> **WHAT YOU NEED TO DO**: Reproduce precisely the lines between the start of the data below and the line with "SC.camera = cam", both included.

─── RAW DATA ───

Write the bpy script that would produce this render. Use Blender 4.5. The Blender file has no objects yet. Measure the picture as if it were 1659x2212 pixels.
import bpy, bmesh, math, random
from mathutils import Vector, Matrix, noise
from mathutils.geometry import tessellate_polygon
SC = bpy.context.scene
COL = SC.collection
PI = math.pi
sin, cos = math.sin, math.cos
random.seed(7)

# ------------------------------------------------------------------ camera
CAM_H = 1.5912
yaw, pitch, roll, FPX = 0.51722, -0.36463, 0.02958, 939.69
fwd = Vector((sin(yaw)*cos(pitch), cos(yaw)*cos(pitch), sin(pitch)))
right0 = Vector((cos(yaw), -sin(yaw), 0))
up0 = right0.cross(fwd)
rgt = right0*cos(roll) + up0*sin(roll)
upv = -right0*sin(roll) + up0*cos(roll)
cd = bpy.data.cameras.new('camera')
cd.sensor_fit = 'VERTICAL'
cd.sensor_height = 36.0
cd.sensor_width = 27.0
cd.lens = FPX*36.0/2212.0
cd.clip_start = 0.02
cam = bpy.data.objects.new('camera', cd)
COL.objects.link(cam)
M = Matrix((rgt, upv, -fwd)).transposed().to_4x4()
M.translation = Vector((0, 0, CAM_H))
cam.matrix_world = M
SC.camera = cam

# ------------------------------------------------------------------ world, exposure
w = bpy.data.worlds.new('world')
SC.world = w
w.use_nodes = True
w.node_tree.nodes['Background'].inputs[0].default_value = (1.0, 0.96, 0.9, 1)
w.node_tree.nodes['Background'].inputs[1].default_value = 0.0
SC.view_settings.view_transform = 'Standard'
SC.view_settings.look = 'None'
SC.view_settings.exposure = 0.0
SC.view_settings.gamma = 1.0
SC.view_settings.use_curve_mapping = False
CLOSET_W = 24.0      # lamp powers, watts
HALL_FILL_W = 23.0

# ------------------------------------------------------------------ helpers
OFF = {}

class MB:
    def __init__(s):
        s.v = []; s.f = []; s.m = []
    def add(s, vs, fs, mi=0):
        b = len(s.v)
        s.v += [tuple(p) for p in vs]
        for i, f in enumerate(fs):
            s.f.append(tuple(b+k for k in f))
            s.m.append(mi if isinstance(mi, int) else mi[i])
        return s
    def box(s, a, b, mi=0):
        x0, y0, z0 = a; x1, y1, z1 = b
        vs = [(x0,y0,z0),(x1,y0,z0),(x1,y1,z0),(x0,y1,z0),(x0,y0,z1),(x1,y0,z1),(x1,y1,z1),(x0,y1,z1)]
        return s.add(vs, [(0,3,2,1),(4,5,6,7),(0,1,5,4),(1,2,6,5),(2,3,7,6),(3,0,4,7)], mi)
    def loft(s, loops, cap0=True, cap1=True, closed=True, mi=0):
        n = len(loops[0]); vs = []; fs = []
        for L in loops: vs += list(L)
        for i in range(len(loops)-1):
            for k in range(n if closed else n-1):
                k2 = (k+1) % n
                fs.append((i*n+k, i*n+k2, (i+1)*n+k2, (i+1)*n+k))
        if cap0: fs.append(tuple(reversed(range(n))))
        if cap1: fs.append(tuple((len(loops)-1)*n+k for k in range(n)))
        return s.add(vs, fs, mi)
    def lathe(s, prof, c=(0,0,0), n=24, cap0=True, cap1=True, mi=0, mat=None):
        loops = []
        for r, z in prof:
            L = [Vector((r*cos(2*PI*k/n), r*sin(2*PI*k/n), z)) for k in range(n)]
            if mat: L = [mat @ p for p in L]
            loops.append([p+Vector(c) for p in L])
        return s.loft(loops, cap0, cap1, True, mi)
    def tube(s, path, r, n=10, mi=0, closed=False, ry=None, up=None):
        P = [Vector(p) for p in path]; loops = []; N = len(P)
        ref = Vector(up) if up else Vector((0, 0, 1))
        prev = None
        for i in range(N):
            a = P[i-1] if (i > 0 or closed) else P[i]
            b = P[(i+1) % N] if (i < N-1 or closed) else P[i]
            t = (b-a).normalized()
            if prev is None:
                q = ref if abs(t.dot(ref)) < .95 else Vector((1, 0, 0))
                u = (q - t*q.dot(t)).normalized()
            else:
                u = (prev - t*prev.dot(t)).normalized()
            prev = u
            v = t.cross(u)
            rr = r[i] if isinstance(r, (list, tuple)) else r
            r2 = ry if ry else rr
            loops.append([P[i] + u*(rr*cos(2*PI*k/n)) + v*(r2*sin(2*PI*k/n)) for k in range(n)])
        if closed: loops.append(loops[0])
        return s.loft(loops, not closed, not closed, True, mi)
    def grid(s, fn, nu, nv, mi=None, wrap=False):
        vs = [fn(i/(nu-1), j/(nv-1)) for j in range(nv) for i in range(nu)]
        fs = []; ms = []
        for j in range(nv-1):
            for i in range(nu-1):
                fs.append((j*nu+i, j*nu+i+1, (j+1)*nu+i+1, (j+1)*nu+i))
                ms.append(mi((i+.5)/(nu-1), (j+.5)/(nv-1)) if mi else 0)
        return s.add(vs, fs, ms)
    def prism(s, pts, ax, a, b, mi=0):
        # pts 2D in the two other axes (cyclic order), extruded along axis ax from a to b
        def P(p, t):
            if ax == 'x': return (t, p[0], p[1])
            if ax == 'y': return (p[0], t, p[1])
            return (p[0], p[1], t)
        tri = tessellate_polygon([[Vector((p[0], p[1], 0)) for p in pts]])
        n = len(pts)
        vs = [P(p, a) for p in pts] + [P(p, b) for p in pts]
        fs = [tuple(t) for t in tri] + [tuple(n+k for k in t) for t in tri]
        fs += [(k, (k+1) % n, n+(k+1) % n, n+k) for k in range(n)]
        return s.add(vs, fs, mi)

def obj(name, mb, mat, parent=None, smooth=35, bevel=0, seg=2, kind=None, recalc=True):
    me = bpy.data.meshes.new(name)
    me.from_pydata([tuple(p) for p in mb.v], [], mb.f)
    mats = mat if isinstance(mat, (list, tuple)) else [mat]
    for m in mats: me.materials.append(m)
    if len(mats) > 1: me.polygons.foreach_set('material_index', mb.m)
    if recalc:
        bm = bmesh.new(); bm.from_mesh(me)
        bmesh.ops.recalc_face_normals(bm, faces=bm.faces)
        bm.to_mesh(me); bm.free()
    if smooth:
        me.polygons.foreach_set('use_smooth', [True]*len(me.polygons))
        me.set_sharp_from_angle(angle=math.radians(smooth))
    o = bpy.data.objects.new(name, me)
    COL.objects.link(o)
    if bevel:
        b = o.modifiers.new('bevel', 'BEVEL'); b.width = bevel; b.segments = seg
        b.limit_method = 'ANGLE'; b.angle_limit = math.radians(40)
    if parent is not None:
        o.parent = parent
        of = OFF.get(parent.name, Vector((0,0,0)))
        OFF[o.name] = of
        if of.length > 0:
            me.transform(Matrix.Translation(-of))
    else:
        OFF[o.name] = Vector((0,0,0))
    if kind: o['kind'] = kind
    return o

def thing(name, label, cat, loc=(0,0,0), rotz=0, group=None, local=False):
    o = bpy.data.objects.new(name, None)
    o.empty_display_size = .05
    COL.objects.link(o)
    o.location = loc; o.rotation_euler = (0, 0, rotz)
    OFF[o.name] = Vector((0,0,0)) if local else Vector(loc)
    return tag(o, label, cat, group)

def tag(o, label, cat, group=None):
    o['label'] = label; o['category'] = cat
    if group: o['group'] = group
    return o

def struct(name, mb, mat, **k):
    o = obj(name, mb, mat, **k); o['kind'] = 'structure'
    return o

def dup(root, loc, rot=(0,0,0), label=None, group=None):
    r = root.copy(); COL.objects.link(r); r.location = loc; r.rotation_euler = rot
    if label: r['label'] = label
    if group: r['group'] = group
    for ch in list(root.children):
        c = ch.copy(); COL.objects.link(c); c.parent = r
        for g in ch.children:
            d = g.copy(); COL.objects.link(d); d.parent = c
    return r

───

> **REPLY**:
Write the bpy script that would produce this render. Use Blender 4.5. The Blender file has no objects yet. Measure the picture as if it were 1659x2212 pixels.
import bpy, bmesh, math, random
from mathutils import Vector, Matrix, noise
from mathutils.geometry import tessellate_polygon
SC = bpy.context.scene
COL = SC.collection
PI = math.pi
sin, cos = math.sin, math.cos
random.seed(7)

# ------------------------------------------------------------------ camera
CAM_H = 1.5912
yaw, pitch, roll, FPX = 0.51722, -0.36463, 0.02958, 939.69
fwd = Vector((sin(yaw)*cos(pitch), cos(yaw)*cos(pitch), sin(pitch)))
right0 = Vector((cos(yaw), -sin(yaw), 0))
up0 = right0.cross(fwd)
rgt = right0*cos(roll) + up0*sin(roll)
upv = -right0*sin(roll) + up0*cos(roll)
cd = bpy.data.cameras.new('camera')
cd.sensor_fit = 'VERTICAL'
cd.sensor_height = 36.0
cd.sensor_width = 27.0
cd.lens = FPX*36.0/2212.0
cd.clip_start = 0.02
cam = bpy.data.objects.new('camera', cd)
COL.objects.link(cam)
M = Matrix((rgt, upv, -fwd)).transposed().to_4x4()
M.translation = Vector((0, 0, CAM_H))
cam.matrix_world = M
SC.camera = cam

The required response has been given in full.